The FBI Wants Apple to Unlock iPhones Again

Stop us if you've heard this one before: The FBI has asked Apple to unlock the iPhone of a mass shooter. As it did when the agency did the same in the San Bernadino investigation, Apple has declined. The Cupertino company regularly complies with subpoenas for data stored in its cloud, but it argues that breaking into a locked iPhone would require undermining its own encryption, which in turn would make all iPhones less safe. The prolonged fight in 2016 ended in something of a draw, when the FBI found a way to unlock the iPhone on its own. While its request hasn't escalated to a court fight yet, it's only a matter of time before it tries for a rematch.

A Comprehensive Look at How SMS Two-Factor Authentication Gets Abused

We've written about the risks inherent in using SMS-based two-factor authentication since 2016. Since then, the plague of so-called SIM-swap attacks that it enables have only grown, hitting even Twitter CEO Jack Dorsey. This week, researchers at Princeton University's Center for Information Technology detailed the many, many ways that SMS 2FA can go wrong, including multiple failings on the part of carriers to vet SIM-swap requests. If this doesn't convince you to switch to an authenticator app, nothing will.

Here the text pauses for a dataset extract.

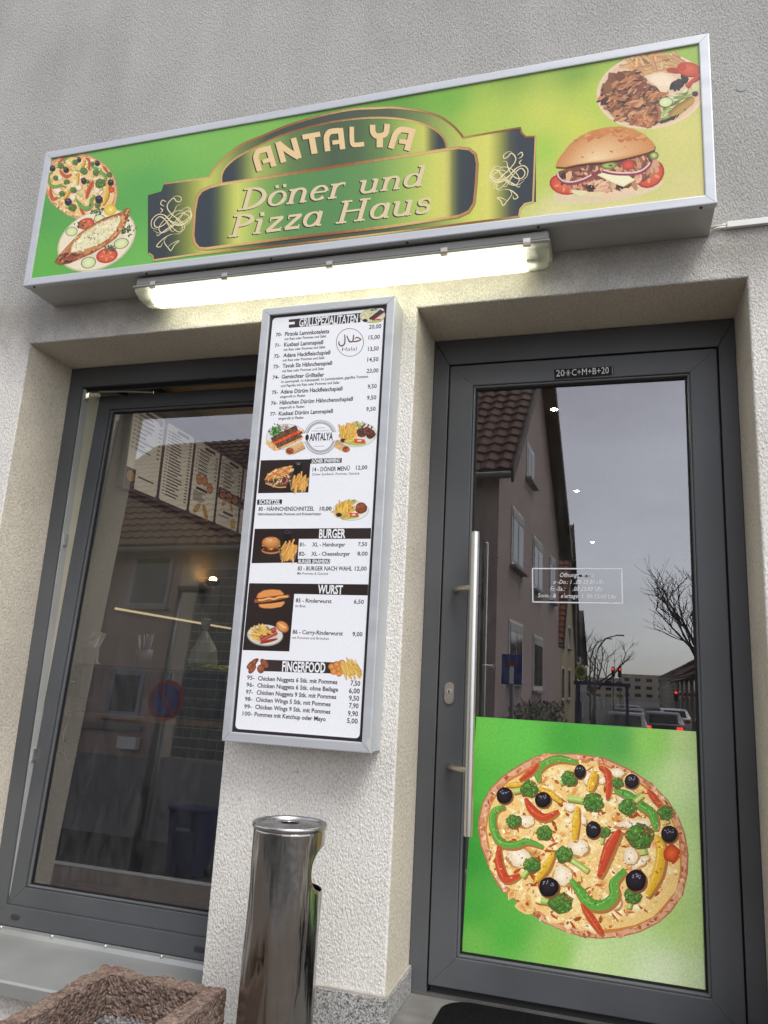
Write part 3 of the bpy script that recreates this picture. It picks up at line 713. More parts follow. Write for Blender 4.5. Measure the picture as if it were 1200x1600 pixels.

Contractors in China Listened to Skype Calls With No Security Precautions

By now it's no longer surprising that every voice assistant has a small army of human contractors behind it, transcribing recordings to improve accuracy. (Or did, until the public backlash.) Skype, however, reportedly hit an impressive low by not only using contractors in China but letting them listen to recordings through a Chrome web browser. They were also encouraged to all log in through the same account and password. In other words, it would have been almost comically easy to compromise the sensitive data. Microsoft told The Guardian that it has since moved its transcription efforts out of China and into "secure facilities." It's unclear exactly what that means, but the bar appears to be extremely low.

4 Ring Employees Fired for Watching User Videos

To continue the theme: In a letter to US senators this week, Ring acknowledged that four employees sought improper access to video taken by its customers' cameras over the past four years. The company says that all four of them were fired for violating company policy, and that currently only three employees can access stored customer videos.